Friday, March 15, 2013

Church Launches New Website to Improve Awareness of the Church in Mainland China

In a historic and long overdue move, the Church has launched a new website designed to help members from mainland China baptized abroad find the Church in China when they return home.  The website can be found at: http://mormonsandchina.org/.  The website provides basic information on the Church's policies for operating in China such as the segregation of nationals and foreigners and bans on open proselytism and has good potential to improve awareness of the Church's presence in China for ordinary members.  The website explains that Chinese converts may share the gospel with their families and can locate locations with branches and groups through contacting church leaders at: caudir@ldschurch.org.  The website contains sections for commonly asked questions by church leaders, Chinese nationals living outside of China, and nonnative members visiting or moving to China.

The website also marks the first time that the Church has publicly acknowledged the operation of the China Administrative Unit (CAU) - a special region of the Asia Area that administers church affairs for Chinese nationals in mainland China.  The CAU has appeared to function for several years.  Although the Church does not publish any statistics on membership, congregations, and districts in mainland China, I estimate that there are approximately 10,000 members and branches and groups operating in as many as 200 cities and towns based on member reports and ascertaining the difference in Asia Area membership from all other countries with reportable church membership that pertain to the Asia area. 

Church-wide awareness and proper use of the new website has enormous potential to maximize church growth and new convert accountability for mainland Chinese members within the bounds of religious freedom restrictions.  Church leaders have acknowledged that thousands of Chinese nationals have been baptized abroad primarily in the United States, the United Kingdom, Canada, and Australia.  Use of the website can provide for proper coordination between local church leaders, mission leaders, and area presidencies around the world in their stewardship for Chinese converts who frequently return to China after foreign study or temporary employment.  This comes at a critical time to establish a basic church infrastructure in the world's most populous country.

For more information on the Church in China, visit our country profile on cumorah.com for China.

3 comments:

Christopher Nicholson said...

I am surprised it took so long, because it's not a very big website.

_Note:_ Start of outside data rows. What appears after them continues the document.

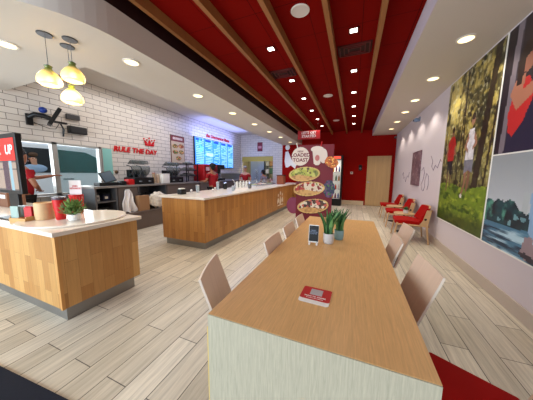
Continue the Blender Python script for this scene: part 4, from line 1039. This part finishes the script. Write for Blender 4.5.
# person group in rear
t = empty('rear_shelving', (0, 0, 0), 'tall dark storage shelving seen through the rear kitchen opening', 'shelving')
for x in (-4.45, -3.75):
    for y in (10.6, 11.1): MB().box(x-.015, x+.015, y-.015, y+.015, 0, 2.1).build('post', M_blackm, t)
for z in (.3, .8, 1.3, 1.7, 2.07): MB().box(-4.46, -3.74, 10.59, 11.11, z, z+.02).build('shelf', M_blackm, t)
rd = random.Random(4)
pk = ['white', 'tan', 'green', 'grey', 'silver', 'red']; pcx = [(220, 216, 206), (170, 130, 90), (84, 120, 84), (120, 124, 128), (180, 184, 190), (160, 50, 44)]
shn = {.82: 'second lowest', 1.32: 'middle', 1.72: 'upper'}
for z in (.82, 1.32, 1.72):
    for k in range(3):
        c = rd.randrange(6); h_ = rd.uniform(.18, .3)
        t = empty('storage_tub', (-4.32+k*.22, 10.85, z), '%s tub on the %s rear kitchen shelf, %s' % (pk[c], shn[z], ['at its left end', 'in its middle', 'at its right end'][k]), 'tub', 'tubs on the rear kitchen shelving')
        MB().box(-.095, .095, -.15, .15, 0, h_, .01).build('tub', mat('tub_'+pk[c], pcx[c], .6), t); MB().box(-.1, .1, -.155, .155, h_+.001, h_+.02, .004).build('lid', M_grey, t)
t = empty('rear_refrigerator', (-4.95, 11.2, 0), 'tall stainless refrigerator in the rear kitchen', 'refrigerator')
MB().box(-.42, .42, -.38, .38, .1, 2.0, .01).build('body', mat('blue_steel', (150, 164, 196), .35, .5), t); MB().box(-.40, -.005, -.41, -.382, .14, 1.96, .006).box(.005, .40, -.41, -.382, .14, 1.96, .006).build('door', mat('blue_steel', (150, 164, 196), .35, .5), t)
for s in (-1, 1): MB().tube([(s*.05, -.44, .9), (s*.05, -.44, 1.5)], .012).build('handle', M_chrome, t, True)
for (sx, sy) in ((1, 1), (1, -1), (-1, 1), (-1, -1)): MB().lathe([(.02, 0), (.02, .099)], c=(sx*.36, sy*.32, 0), n=10).build('foot', M_black, t)
t = empty('heat_lamp', (-4.0, 10.3, 2.0), 'white strip light glowing above the rear kitchen shelving', 'lamp')
MB().box(-.26, .26, -.05, .05, 0, .03).build('tube', mat('strip_glow', (255, 244, 210), .5, emit=6, emit_rgb=(255, 240, 200)), t)
MB().box(-.28, .28, -.06, .06, .031, .06).build('housing', M_steel, t); MB().tube([(-.2, 0, .06), (-.2, 0, 1.2)], .004).tube([(.2, 0, .06), (.2, 0, 1.2)], .004).build('hanger', M_steel, t)
t = empty('dark_bin', (-5.12, 2.40, 0), 'dark green bin beneath the window left of the shelving', 'bin')
MB().lathe([(.13, 0), (.135, .01), (.155, .70), (.16, .71), (.16, .73), (.145, .73)], n=28).build('body', mat('dark_green', (16, 64, 56), .4), t, True); MB().lathe([(.162, .731), (.162, .76), (.08, .80)], n=28).build('lid', mat('dark_green', (16, 64, 56), .4), t, True)

# ---------------------------------------------------------------- people
def skin_obj(name, nodes, edges, m, parent=None, sub=2):
    """nodes: name -> (x,y,z,rx,ry) ; edges: pairs; root is the first node"""
    names = list(nodes); idx = {n: i for i, n in enumerate(names)}
    me = bpy.data.meshes.new(name); me.from_pydata([nodes[n][:3] for n in names], [(idx[a], idx[b_]) for a, b_ in edges], [])
    o = bpy.data.objects.new(name, me); C.objects.link(o)
    sk = o.modifiers.new('s', 'SKIN'); o.modifiers.new('u', 'SUBSURF').levels = sub
    sk.use_smooth_shade = True
    for i, n in enumerate(names):
        v = me.skin_vertices[0].data[i]; r = nodes[n][3:]; v.radius = (r[0], r[1] if len(r) > 1 else r[0]); v.use_root = (i == 0)
    bpy.context.view_layer.update()
    dg = bpy.context.evaluated_depsgraph_get()
    me2 = bpy.data.meshes.new_from_object(o.evaluated_get(dg)); bpy.data.objects.remove(o)
    me2.name = name; me2.materials.clear(); me2.materials.append(m)
    me2.polygons.foreach_set('use_smooth', [True]*len(me2.polygons))
    o2 = bpy.data.objects.new(name, me2); C.objects.link(o2)
    if parent: o2.parent = parent
    return o2
def hand(nodes, edges, wrist, d, side, tag_):
    """palm and five fingers; d = direction of the hand, side = thumb side direction"""
    w = Vector(nodes[wrist][:3]); d = Vector(d).normalized(); s_ = Vector(side).normalized(); n = d.cross(s_).normalized()
    pm = w+d*.055; nodes[tag_+'palm'] = (*pm, .030, .017); edges.append((wrist, tag_+'palm'))
    for k, (off, L_) in enumerate(((-.026, .055), (-.009, .068), (.009, .074), (.026, .066))):
        a = pm+s_*off+d*.032; b1 = a+d*L_*.55+n*.008; c1 = b1+d*L_*.4+n*.02
        for q, (p, r) in enumerate(((a, .0095), (b1, .009), (c1, .0075))):
            nodes[tag_+'f%d%d' % (k, q)] = (*p, r)
        edges += [(tag_+'palm', tag_+'f%d0' % k), (tag_+'f%d0' % k, tag_+'f%d1' % k), (tag_+'f%d1' % k, tag_+'f%d2' % k)]
    a = w+s_*.030+d*.03; b1 = a+s_*.024+d*.026; c1 = b1+d*.03+s_*.006
    for q, (p, r) in enumerate(((a, .012), (b1, .0105), (c1, .0085))): nodes[tag_+'t%d' % q] = (*p, r)
    edges += [(wrist, tag_+'t0'), (tag_+'t0', tag_+'t1'), (tag_+'t1', tag_+'t2')]
def person(x, y, rz, label, armL, armR, skin=M_skin, top=M_shirt, hair='bun', headtilt=0, lean=0, H=1.0, z=0, seated=False, topname='shirt'):
    """faces +x. arms given as (elbow, wrist) for each side in local metres"""
    t = empty('person', (x, y, z), label, 'person', rz=rz)
    hx = lean
    N = {}; Ed = []
    N['pelvis'] = (0, 0, .93, .12, .15)
    N['waist'] = (hx*.3, 0, 1.06, .11, .14); N['chest'] = (hx*.8, 0, 1.28, .12, .165); N['upper'] = (hx, 0, 1.40, .09, .14)
    N['neck'] = (hx+.01, 0, 1.49, .048, .052); N['jaw'] = (hx+.03, 0, 1.565, .062, .062); N['skull'] = (hx+.015+headtilt, 0, 1.65, .088, .074); N['crown'] = (hx+.005+headtilt, 0, 1.70, .070, .062)
    Ed += [('pelvis', 'waist'), ('waist', 'chest'), ('chest', 'upper'), ('upper', 'neck'), ('neck', 'jaw'), ('jaw', 'skull'), ('skull', 'crown')]
    for s, arm, k in ((1, armL, 'l'), (-1, armR, 'r')):
        N[k+'sh'] = (hx, s*.175, 1.40, .055); e_, w_ = arm
        N[k+'el'] = (*e_, .040); N[k+'fo'] = tuple((np.array(e_)*.5+np.array(w_)*.5))+(.036,); N[k+'wr'] = (*w_, .024, .028)
        Ed += [('upper', k+'sh'), (k+'sh', k+'el'), (k+'el', k+'fo'), (k+'fo', k+'wr')]
        dd = Vector(w_)-Vector(e_); sd = Vector((0, 0, 1)).cross(dd)
        if sd.length < .05: sd = Vector((0, s, 0))
        hand(N, Ed, k+'wr', dd, sd*(-s)*1.0 if abs(dd.z) < .8*dd.length else Vector((1, 0, 0)), k)
        if not seated:
            N[k+'hip'] = (0, s*.09, .86, .085); N[k+'kn'] = (.02, s*.10, .48, .058); N[k+'cf'] = (.0, s*.10, .33, .055); N[k+'an'] = (-.01, s*.10, .09, .036); N[k+'to'] = (.13, s*.11, .032, .028, .038)
            Ed += [('pelvis', k+'hip'), (k+'hip', k+'kn'), (k+'kn', k+'cf'), (k+'cf', k+'an'), (k+'an', k+'to')]
        else:
            N[k+'hip'] = (.02, s*.09, .90, .085); N[k+'kn'] = (.45, s*.12, .95, .060); N[k+'an'] = (.62, s*.12, .55, .038); N[k+'to'] = (.74, s*.12, .52, .028, .038)
            Ed += [('pelvis', k+'hip'), (k+'hip', k+'kn'), (k+'kn', k+'an'), (k+'an', k+'to')]
    skin_obj('body', N, Ed, skin, t)
    # shirt
    S = {}; Es = []
    for n, g in (('pelvis', .022), ('waist', .024), ('chest', .022), ('upper', .018)):
        p = N[n]; S[n] = (p[0], p[1], p[2]-(.04 if n == 'pelvis' else 0)-(.01 if n == 'upper' else 0), p[3]+g, p[4]+g)
    Es += [('pelvis', 'waist'), ('waist', 'chest'), ('chest', 'upper')]
    for k in 'lr':
        p = N[k+'sh']; q = N[k+'el']; S[k+'sh'] = (p[0], p[1], p[2], .068); f = .62
        S[k+'sl'] = tuple(p[i]*(1-f)+q[i]*f for i in range(3))+(.060,); Es += [('upper', k+'sh'), (k+'sh', k+'sl')]
    skin_obj(topname, S, Es, top, t)
    T = {'pelvis': (N['pelvis'][0], 0, .90, .128, .158)}; Et = []
    for k in 'lr':
        for n, g in (('hip', .022), ('kn', .022), ('an', .026)):
            p = N[k+n]; T[k+n] = (p[0], p[1], p[2]+(.02 if n == 'an' else 0), p[3]+g)
        Et += [('pelvis', k+'hip'), (k+'hip', k+'kn'), (k+'kn', k+'an')]
        a, b_ = N[k+'an'], N[k+'to']
        MB().ball(((a[0]+b_[0])/2+.01, a[1], b_[2]+.012), .055, (2.3, .95, .75)).build('shoe', M_black, t, True)
    skin_obj('trousers', T, Et, M_trouser, t)
    hc = (hx-.012+headtilt, 0, 1.672)
    hm = MB()
    if hair == 'cap':
        hm.ball((hc[0]+.008, 0, 1.70), .10, (1.0, .92, .72)); hm.box(.0, .11, -.065, .065, -.006, .006, .004, M=Matrix.Translation((hc[0]+.07, 0, 1.70)))
        hm.build('cap', M_cap, t, True)
        MB().ball((hc[0]-.03, 0, 1.63), .088, (.8, .95, .9)).build('hair', M_hair, t, True)
    else:
        hm.ball((hc[0]-.018, 0, 1.69), .102, (1.0, .92, .88)); hm.ball((hc[0]-.05, 0, 1.62), .075, (.8, 1.05, 1.1))
        if hair == 'bun': hm.ball((hc[0]-.12, 0, 1.70), .052)
        hm.build('hair', M_hair, t, True)
    fx = hx+.03+headtilt
    MB().ball((fx+.068, .028, 1.635), .010).ball((fx+.068, -.028, 1.635), .010).build('eyes', M_black, t, True)
    MB().ball((fx+.078, 0, 1.605), .013, (1, .8, 1.3)).build('nose', skin, t, True)
    MB().ball((fx+.062, 0, 1.565), .016, (.6, 1.4, .4)).build('mouth', mat('lips', (140, 70, 66), .5), t, True)
    MB().ball((hx+.005+headtilt, .078, 1.62), .022, (.6, .4, 1.2)).ball((hx+.005+headtilt, -.078, 1.62), .022, (.6, .4, 1.2)).build('ears', skin, t, True)
    t.scale = (H, H, H)
    return t
person(-4.05, 5.55, PI*.93, 'person in a red shirt with dark hair facing the red machine', ((-.02+.1, .24, 1.16), (.34, .20, 1.16)), ((.10, -.25, 1.16), (.36, -.16, 1.20)), M_skin, M_shirt, 'bun', .02, .05, .92)
person(-4.22, 8.0, -1.2, 'person in a red shirt and grey cap near the rear kitchen opening', ((.06, .26, 1.14), (.24, .10, 1.10)), ((.06, -.26, 1.14), (.26, -.08, 1.12)), M_skinl, M_shirt, 'cap', .03, .06, .92)
person(-3.62, 8.7, PI*.9, 'person with dark hair in grey top at the far end of counter', ((.06, .24, 1.14), (.28, .16, 1.08)), ((.06, -.24, 1.14), (.28, -.14, 1.08)), M_skin, mat('grey_top', (120, 112, 124), .8), 'bun', .06, .10, .84)
# drive-thru worker reaching for the window frame
person(-5.10, 1.72, PI/2, 'person in a red shirt at the drive-thru window, arm on the frame', ((.30, .27, 1.26), (.58, .32, 1.30)), ((.10, -.26, 1.14), (.20, -.10, 1.06)), M_skin, M_shirt, 'bun', .02, .03, .96)

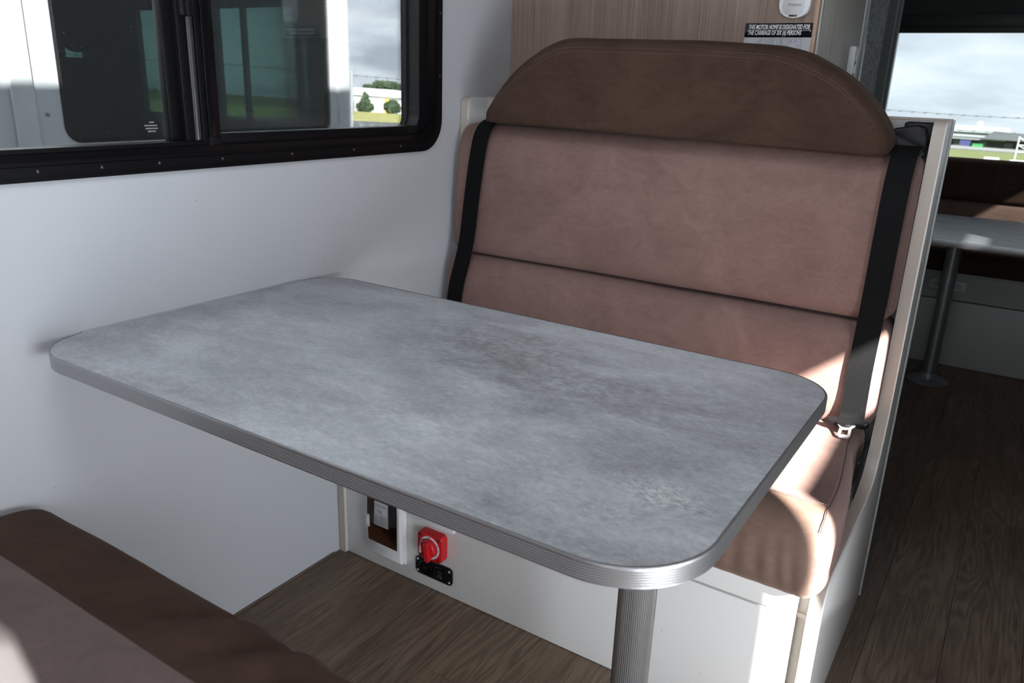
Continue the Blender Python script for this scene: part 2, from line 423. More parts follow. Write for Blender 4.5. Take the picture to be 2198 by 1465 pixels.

But could it be a result of the talks to "regularize" church activities in China a couple years ago? Maybe it wouldn't have been permitted before then.

Mike Johnson said...

I am pretty sure the Church would not have started the web site without the approval of the Chinese government. They are taking steps slowly and reiterating at each step the principle of being subject to law.

I wonder how many Chinese branches/wards there are outside of China. In the eight stakes in Washington DC South Mission, there is a single Chinese speaking branch covering all the stakes. At our youth dance festival last summer with youth from seven of the eight stakes, there was a segment for a dozen or so youth with Chinese heritage.

I imagine there are dozens of Chinese branches or wards in the US. I also think that knowledge about the Church in China and how to integrate with it has been resident in those branches.

The website offers a direct portal for all citizens of the PRC that join the Church while a student or working temporarily outside of China, regardless of whether there was a local Chinese branch.

I am glad there is a website--in both English and Chinese (traditional or simplified Chinese options), now for all of them wondering if the Church will be there for them when they return to China.

John said...

According to CDOL, there are eighteen Chinese- or Mandarin-speaking units in North America: a ward and a branch in New York City, two wards in Utah (one each in Provo and Salt Lake), a branch in Texas (outside Houston), two wards and six branches in California, and two branches in greater Washington DC (one each in Maryland and Virginia). There are also a ward and a branch in greater Vancouver, British Columbia, a ward in greater Toronto (which also has a Cantonese-speaking ward besides its Mandarin-speaking ward), and branches in Calgary and Montreal. There is also an "Asian" YSA ward in Provo.